» **Aim**:
Skip the pictures and quote all of the lines exactly.

====================

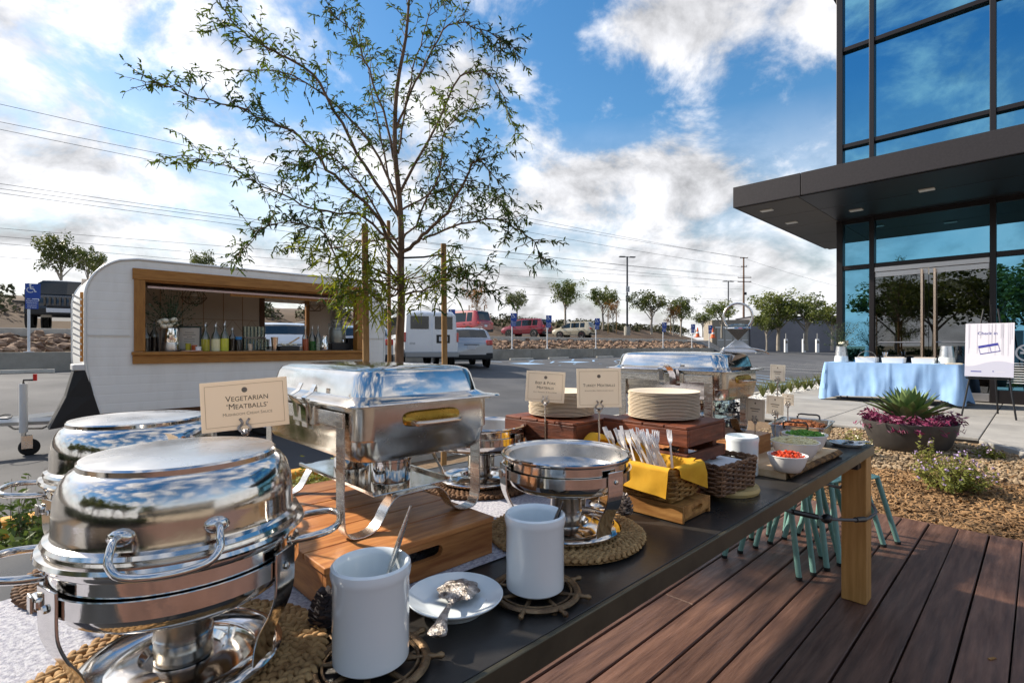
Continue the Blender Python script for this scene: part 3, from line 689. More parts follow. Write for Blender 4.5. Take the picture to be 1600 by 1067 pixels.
for k, x in enumerate((1228, 1256, 1277)):
    p = uv(*to_uv(atd(x, 545, 62)), .44)
    t = thing('charger_post', ('left', 'middle', 'right')[k] + ' white vehicle charger post in front of the grey shed', 'charger', p, 0, 'vehicle chargers')
    MB().box((0, 0, .8), (.34, .3, 1.6)).build('cabinet', 'post_white', t, bevel=.03); MB().tube([(0, 0, 1.6), (0, 0, 2.3)], .05, 8).build('mast', 'gate_metal', t)
    MB().box((0, -.16, 1.25), (.25, .02, .3)).build('screen', 'car_glass', t)
for k, (x, y, d_) in enumerate(((1090, 524, 58), (1114, 525, 58))):
    p = atd(x, y + 3, d_); t = thing('traffic_cone', ('left' if k == 0 else 'right') + ' orange traffic cone beyond the low wall', 'traffic cone', p, 0, 'orange cones')
    MB().box((0, 0, .03), (.6, .6, .06)).build('base', 'cone_orange', t); c = MB().lathe([(.24, .06), (.05, 1.1), (0, 1.12)], 12).build('cone', 'cone_orange', t, smooth=40)
    MB().lathe([(.172, .45), (.122, .7)], 12, tr(0, 0, 0)).build('white_band', 'sign_white', c)
# ================================================================= GLASS BUILDING (front at u = FU, running along v)
FU = 13.1; VC = 3.10
bl = thing('glass_building', 'dark framed blue glass office building with a deep flat canopy over its doors', 'building', uv(0, 0, 0), AU)
# local x = u, y = v. verticals of the curtain wall
VM = [VC, 2.51, 0.63, -1.25, -3.13, -5.0]
ZM = [PLZ, 2.95, 4.02]; ZU = [4.45, 5.62, 7.74, 9.3]
def pane(y0, y1, z0, z1, m='facade_glass', x=FU + 0.05, name='pane'):
    return MB().bb((x, y0 + .03, z0 + .03), (x + .012, y1 - .03, z1 - .03)).build(name, m, bl)
for i in range(len(VM) - 1):
    a, b = VM[i + 1], VM[i]
    for z0, z1 in ((4.45, 5.62), (5.62, 7.74), (7.74, 9.3)): pane(a, b, z0, z1)
    pane(a, b, 2.95, 3.96)
    if i != 1: pane(a, b, PLZ + .22, 2.95)
for i, y in enumerate(VM):
    wd = .045 if i else .06
    MB().bb((FU - .06, y - wd, PLZ), (FU + .10, y + wd, 4.0)).build('mullion', 'mullion', bl, bevel=.006)
    MB().bb((FU - .06, y - wd, 4.42), (FU + .10, y + wd, 9.3)).build('mullion', 'mullion', bl, bevel=.006)
for z in (2.95, 5.62, 7.74):
    for i in range(len(VM) - 1):
        MB().bb((FU - .045, VM[i + 1] + .046, z - .045), (FU + .09, VM[i] - (.046 if i else .061), z + .045)).build('transom', 'mullion', bl, bevel=.006)
for i in range(len(VM) - 1):
    if i == 1: continue
    MB().bb((FU - .04, VM[i + 1] + .046, PLZ), (FU + .09, VM[i] - .061, PLZ + .24)).build('sill', 'mullion', bl, bevel=.006)
MB().bb((FU + .1, -5.05, 3.93), (FU + .5, VC + .03, 4.6)).build('spandrel', 'mullion', bl)
MB().bb((FU - .03, -5.05, 3.90), (FU + .11, VC - .001, 3.999)).build('head', 'mullion', bl)
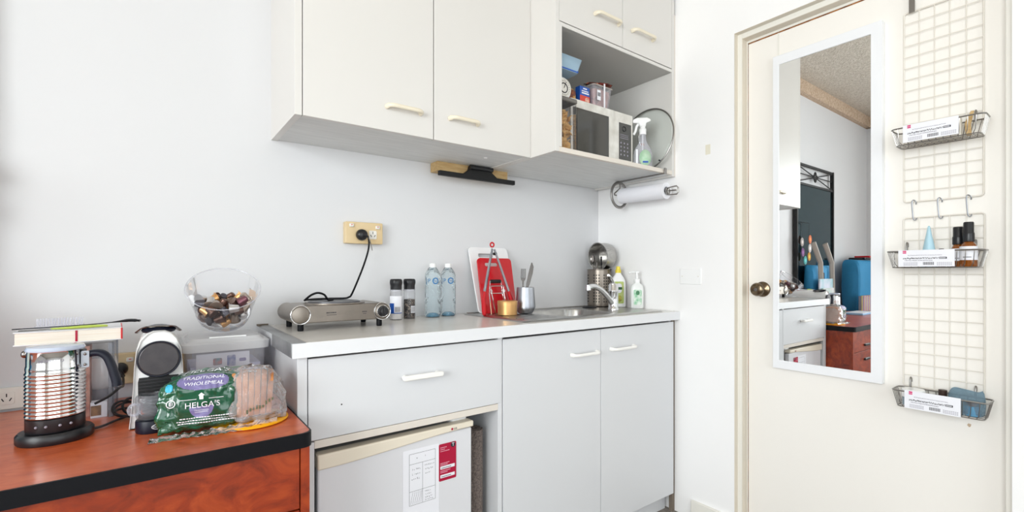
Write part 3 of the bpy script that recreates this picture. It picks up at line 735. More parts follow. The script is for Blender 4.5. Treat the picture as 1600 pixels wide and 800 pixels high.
bm = BM(); box(bm, 1.562, 1.584, 1.4465, 1.448, zm + .028, zm + .072); lb = obj('price_label', bm, M['paper'], t)
bm = BM()
for i in range(7): box(bm, 1.564 + i * .0028, 1.5653 + i * .0028, 1.446, 1.4465, zm + .045, zm + .062)
obj('barcode', bm, M['ink'], lb)
bm = BM(); b0 = rrect(1.557, 1.646, 1.460, 1.526, .012); b1 = rrect(1.549, 1.656, 1.455, 1.538, .014)
A = [bm.verts.new((a, b, zm + .004)) for a, b in b0]; B = [bm.verts.new((a, b, zm + .080)) for a, b in b1]; bm.faces.new(A[::-1]); bm.faces.new(B)
for i in range(n): bm.faces.new((A[i], A[(i + 1) % n], B[(i + 1) % n], B[i]))
o = obj('dried_snacks', bm, M['snack2'], None); tag(o, 'reddish dried snacks filling the clear tub on the microwave', 'snacks'); o['kind'] = 'stuff'
random.seed(11)
for i, (x, y, rz, lb) in enumerate(((1.585, 1.49, .3, 'glossy brown snack packet lying on the left of the snack tub'), (1.63, 1.485, -.5, 'orange-edged snack packet lying on the right of the snack tub'))):
    bm = BM(); bmesh.ops.create_grid(bm, x_segments=12, y_segments=10, size=.5)
    for v in bm.verts:
        u, w = v.co.x * 2, v.co.y * 2; h = max(0, (1 - u ** 4) * (1 - w ** 4)); s = 1
        v.co = Vector((v.co.x * .085, v.co.y * .062, .016 * h + .004 * noise.noise(Vector((u * 3 + i * 9, w * 3, 0)))))
    geo = bmesh.ops.duplicate(bm, geom=bm.verts[:] + bm.edges[:] + bm.faces[:])
    for v in [g for g in geo['geom'] if isinstance(g, bmesh.types.BMVert)]: v.co.z = -v.co.z * .3
    bm.transform(Matrix.Translation((x, y, zm + .102 + .006 * i)) @ Matrix.Rotation(rz, 4, 'Z') @ Matrix.Rotation(.25 - .3 * i, 4, 'X'))
    tag(obj('snack_packet', bm, M['snack']), lb, 'snack packet')

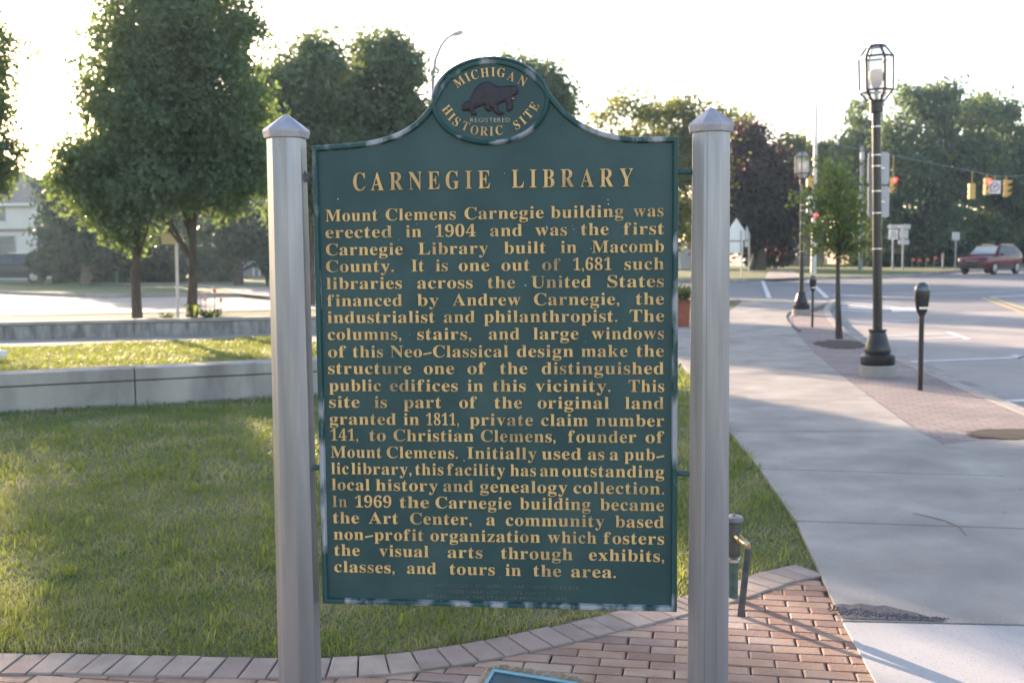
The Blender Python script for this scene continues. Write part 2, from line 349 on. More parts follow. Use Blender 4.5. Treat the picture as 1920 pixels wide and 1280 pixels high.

====================

» **Exercise result**:
Continue the Blender Python script for this scene: part 3, from line 689. More parts follow. Write for Blender 4.5. Take the picture to be 1600 by 1067 pixels.
for k, x in enumerate((1228, 1256, 1277)):
    p = uv(*to_uv(atd(x, 545, 62)), .44)
    t = thing('charger_post', ('left', 'middle', 'right')[k] + ' white vehicle charger post in front of the grey shed', 'charger', p, 0, 'vehicle chargers')
    MB().box((0, 0, .8), (.34, .3, 1.6)).build('cabinet', 'post_white', t, bevel=.03); MB().tube([(0, 0, 1.6), (0, 0, 2.3)], .05, 8).build('mast', 'gate_metal', t)
    MB().box((0, -.16, 1.25), (.25, .02, .3)).build('screen', 'car_glass', t)
for k, (x, y, d_) in enumerate(((1090, 524, 58), (1114, 525, 58))):
    p = atd(x, y + 3, d_); t = thing('traffic_cone', ('left' if k == 0 else 'right') + ' orange traffic cone beyond the low wall', 'traffic cone', p, 0, 'orange cones')
    MB().box((0, 0, .03), (.6, .6, .06)).build('base', 'cone_orange', t); c = MB().lathe([(.24, .06), (.05, 1.1), (0, 1.12)], 12).build('cone', 'cone_orange', t, smooth=40)
    MB().lathe([(.172, .45), (.122, .7)], 12, tr(0, 0, 0)).build('white_band', 'sign_white', c)
# ================================================================= GLASS BUILDING (front at u = FU, running along v)
FU = 13.1; VC = 3.10
bl = thing('glass_building', 'dark framed blue glass office building with a deep flat canopy over its doors', 'building', uv(0, 0, 0), AU)
# local x = u, y = v. verticals of the curtain wall
VM = [VC, 2.51, 0.63, -1.25, -3.13, -5.0]
ZM = [PLZ, 2.95, 4.02]; ZU = [4.45, 5.62, 7.74, 9.3]
def pane(y0, y1, z0, z1, m='facade_glass', x=FU + 0.05, name='pane'):
    return MB().bb((x, y0 + .03, z0 + .03), (x + .012, y1 - .03, z1 - .03)).build(name, m, bl)
for i in range(len(VM) - 1):
    a, b = VM[i + 1], VM[i]
    for z0, z1 in ((4.45, 5.62), (5.62, 7.74), (7.74, 9.3)): pane(a, b, z0, z1)
    pane(a, b, 2.95, 3.96)
    if i != 1: pane(a, b, PLZ + .22, 2.95)
for i, y in enumerate(VM):
    wd = .045 if i else .06
    MB().bb((FU - .06, y - wd, PLZ), (FU + .10, y + wd, 4.0)).build('mullion', 'mullion', bl, bevel=.006)
    MB().bb((FU - .06, y - wd, 4.42), (FU + .10, y + wd, 9.3)).build('mullion', 'mullion', bl, bevel=.006)
for z in (2.95, 5.62, 7.74):
    for i in range(len(VM) - 1):
        MB().bb((FU - .045, VM[i + 1] + .046, z - .045), (FU + .09, VM[i] - (.046 if i else .061), z + .045)).build('transom', 'mullion', bl, bevel=.006)
for i in range(len(VM) - 1):
    if i == 1: continue
    MB().bb((FU - .04, VM[i + 1] + .046, PLZ), (FU + .09, VM[i] - .061, PLZ + .24)).build('sill', 'mullion', bl, bevel=.006)
MB().bb((FU + .1, -5.05, 3.93), (FU + .5, VC + .03, 4.6)).build('spandrel', 'mullion', bl)
MB().bb((FU - .03, -5.05, 3.90), (FU + .11, VC - .001, 3.999)).build('head', 'mullion', bl)
Write part 3 of the bpy script that recreates this picture. It picks up at line 735. More parts follow. The script is for Blender 4.5. Treat the picture as 1600 pixels wide and 800 pixels high.
bm = BM(); box(bm, 1.562, 1.584, 1.4465, 1.448, zm + .028, zm + .072); lb = obj('price_label', bm, M['paper'], t)
bm = BM()
for i in range(7): box(bm, 1.564 + i * .0028, 1.5653 + i * .0028, 1.446, 1.4465, zm + .045, zm + .062)
obj('barcode', bm, M['ink'], lb)
bm = BM(); b0 = rrect(1.557, 1.646, 1.460, 1.526, .012); b1 = rrect(1.549, 1.656, 1.455, 1.538, .014)
A = [bm.verts.new((a, b, zm + .004)) for a, b in b0]; B = [bm.verts.new((a, b, zm + .080)) for a, b in b1]; bm.faces.new(A[::-1]); bm.faces.new(B)
for i in range(n): bm.faces.new((A[i], A[(i + 1) % n], B[(i + 1) % n], B[i]))
o = obj('dried_snacks', bm, M['snack2'], None); tag(o, 'reddish dried snacks filling the clear tub on the microwave', 'snacks'); o['kind'] = 'stuff'
random.seed(11)
for i, (x, y, rz, lb) in enumerate(((1.585, 1.49, .3, 'glossy brown snack packet lying on the left of the snack tub'), (1.63, 1.485, -.5, 'orange-edged snack packet lying on the right of the snack tub'))):
    bm = BM(); bmesh.ops.create_grid(bm, x_segments=12, y_segments=10, size=.5)
    for v in bm.verts:
        u, w = v.co.x * 2, v.co.y * 2; h = max(0, (1 - u ** 4) * (1 - w ** 4)); s = 1
        v.co = Vector((v.co.x * .085, v.co.y * .062, .016 * h + .004 * noise.noise(Vector((u * 3 + i * 9, w * 3, 0)))))
    geo = bmesh.ops.duplicate(bm, geom=bm.verts[:] + bm.edges[:] + bm.faces[:])
    for v in [g for g in geo['geom'] if isinstance(g, bmesh.types.BMVert)]: v.co.z = -v.co.z * .3
    bm.transform(Matrix.Translation((x, y, zm + .102 + .006 * i)) @ Matrix.Rotation(rz, 4, 'Z') @ Matrix.Rotation(.25 - .3 * i, 4, 'X'))
    tag(obj('snack_packet', bm, M['snack']), lb, 'snack packet')

The Blender Python script for this scene continues. Write part 2, from line 349 on. More parts follow. Use Blender 4.5. Treat the picture as 1920 pixels wide and 1280 pixels high.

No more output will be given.